Zamanı gelmedi mi?

“Yanlış yolda ne kadar giderseniz gidin, bu sizi doğru bir hedefe götürmez!” Çok uzun bir süredir eğitim sistemimizin içinde bulunduğu durumu özetleyen bir söz. Hedefimiz, öncelikle tüm çocuklarımızın geleceğe umutla bakmalarını sağlamak, aklın ve bilimin yolunda yetiştireceğimiz nesillerimizin çağdaş dünya vatandaşı olabilmelerinin önünü açmak olmalı.

Peki çok ama çok uzun yıllardır ülke olarak bu hedef doğrultusunda ne yapıyoruz? Çocuklarımızın en güzel yıllarını, “sıralama sınavı kabusu”na dönüştürmekle kalmıyor, onlara bu acımasız oyunun kurallarını sürekli değiştirerek güvensizlik ve umutsuzluk aşılıyoruz. Gün geçmiyor ki, eğitimde yeni bir sorunu tartışmayalım.

Anayasa Mahkemesi’nin dershanelerin dönüştürülmesi yönündeki kararı iptal etmesi üzerine çok şey konuşuldu, gerekçeli karar çıktıktan sonra da bu konu çok tartışılacak. Milli Eğitim Bakanlığı’nın sonraki dönem için açıklayacağı düzenlemeler eğitimin yeni gündem maddesi olacak. Ancak tüm bu anlık ve hep kriz haline dönüşen kararların, gelişmelerin ötesinde konuya aklı selim bir biçimde yaklaşma zorunluluğu var.

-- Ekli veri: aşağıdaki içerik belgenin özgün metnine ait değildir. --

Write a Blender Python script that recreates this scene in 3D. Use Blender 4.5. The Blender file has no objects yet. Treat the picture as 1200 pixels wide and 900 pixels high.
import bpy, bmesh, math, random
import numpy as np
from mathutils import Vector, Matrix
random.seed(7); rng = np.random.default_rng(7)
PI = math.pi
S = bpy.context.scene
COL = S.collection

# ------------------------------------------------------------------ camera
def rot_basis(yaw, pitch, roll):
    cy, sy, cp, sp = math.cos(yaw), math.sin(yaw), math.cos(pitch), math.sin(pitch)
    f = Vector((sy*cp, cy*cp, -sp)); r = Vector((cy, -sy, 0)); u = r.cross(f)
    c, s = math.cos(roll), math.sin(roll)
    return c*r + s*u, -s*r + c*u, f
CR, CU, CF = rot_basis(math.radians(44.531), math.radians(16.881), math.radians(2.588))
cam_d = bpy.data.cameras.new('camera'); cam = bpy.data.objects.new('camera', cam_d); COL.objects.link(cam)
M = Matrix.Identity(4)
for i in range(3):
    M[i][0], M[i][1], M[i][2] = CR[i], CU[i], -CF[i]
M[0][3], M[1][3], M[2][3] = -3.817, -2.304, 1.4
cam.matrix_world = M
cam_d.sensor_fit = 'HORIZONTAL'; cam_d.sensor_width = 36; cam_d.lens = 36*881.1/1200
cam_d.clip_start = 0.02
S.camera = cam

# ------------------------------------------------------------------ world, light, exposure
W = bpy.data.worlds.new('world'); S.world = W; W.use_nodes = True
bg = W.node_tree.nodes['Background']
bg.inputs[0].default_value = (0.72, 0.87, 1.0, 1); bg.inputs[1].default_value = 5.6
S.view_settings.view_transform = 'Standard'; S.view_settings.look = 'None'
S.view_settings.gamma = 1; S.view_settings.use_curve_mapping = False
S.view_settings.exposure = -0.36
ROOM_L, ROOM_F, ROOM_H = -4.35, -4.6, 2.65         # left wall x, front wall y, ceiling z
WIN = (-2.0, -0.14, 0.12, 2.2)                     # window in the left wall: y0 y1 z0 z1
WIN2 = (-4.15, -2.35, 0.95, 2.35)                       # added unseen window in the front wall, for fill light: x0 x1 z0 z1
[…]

Bu büyük ülkenin tarihi birikiminin ışığında başta siyaset kurumu olmak üzere kamu, özel ve sivil tüm unsurların eğitim sistemimiz üzerine harekete geçmesinin vakti gelmedi mi? Sorunlar sorun doğurdukça içinden çıkılamaz boyutlara ulaşan bu sistemin topyekun dönüşüme ihtiyacı olduğu gerçeğinden hareket ederek yanlış yolda yürümekten vazgeçmeliyiz. Eğitimin siyaset üstü bir ülke ödevi olduğunu anlamalıyız.

Biz Türk Eğitim Derneği olarak, kısa bir süre önce bu sorumluluğun gereğini yerine getirerek bütünsel bir yol haritası hazırladık. Eğitim sistemimizin dönüşümüne katkı sağlayacağını, bu yöndeki kararlı, iyi niyetli adımlara zemin oluşturacağını düşündüğümüz Ulusal Eğitim Programı’nın, son tartışmalardan sonra bir kez daha tüm ilgililerce dikkatle incelenmesi gerektiğini düşünüyoruz.

Daha önce de belirttiğimiz gibi, üzerinde gerçekten büyük emek harcanan ve ilk kez gerçekleştirilen bu çalışmanın, eğitim alanında en büyük sivil toplum kuruluşu olmanın sorumluluğuyla tozlu raflar arasında kaybolmasına izin vermeyeceğiz. Seçimlerden sonra oluşan 25. Dönem parlamentosunun dikkatini, eğitimde bir ulusal program zorunluluğuna çekmek için çaba harcayacağız.

Biliyoruz ki, atılan her adım, verilen her karar, çocuklarımızın dolayısıyla ülkemizin kaderi için hayati önem taşıyor.